Tatsächlich hätten sich in NRW inzwischen viele Hochburgen der Salafisten-Szene gebildet, sagte der Vizevorsitzende der FDP-Landtagsfraktion Joachim Stamp. Dazu zählten auch Bonn, Solingen, Dinslaken oder Mönchengladbach. "In immer mehr Städten in NRW finden Grillfeste statt, bei denen für den Dschihad rekrutiert wird." In Herford jagten sich Anhänger der Terror-Miliz Islamischer Staat und Jesiden durch die Straßen. "Bei vielen Menschen wächst die Angst." Der NRW-Innenminister spiele zwar gerne den "Sheriff", tue aber zu wenig.

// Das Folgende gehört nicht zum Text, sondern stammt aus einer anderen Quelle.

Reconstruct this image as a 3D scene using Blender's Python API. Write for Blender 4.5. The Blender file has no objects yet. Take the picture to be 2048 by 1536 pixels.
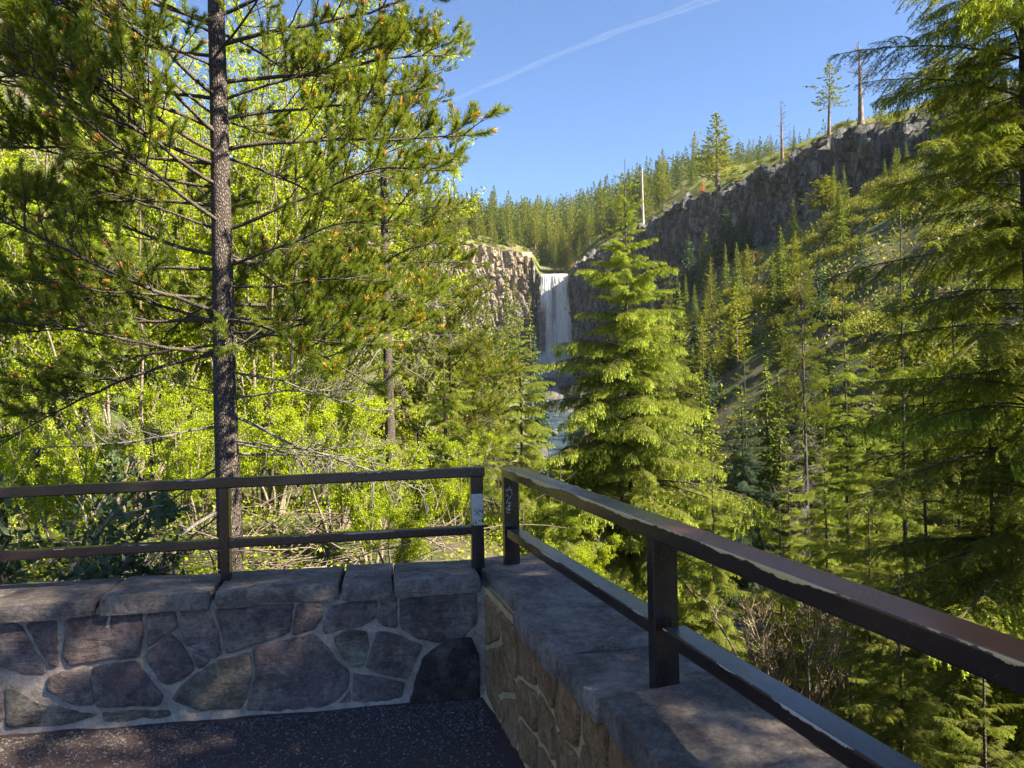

Jäger versicherte dagegen, die "hoch gefährliche" salafistische Szene werde nicht unterschätzt. "Es gibt ein abstraktes Anschlagsrisiko in Deutschland und damit auch in Nordrhein-Westfalen, aber es gibt keine konkreten Hinweise auf konkrete Anschläge."

Bislang habe es in Deutschland elf versuchte Anschläge mit salafistischen Bezügen gegeben - die meisten seien den Tätern nicht gelungen oder hätten vereitelt werden können. Bei einem Attentat am Frankfurter Flughafen waren 2011 zwei US-Soldaten erschossen worden.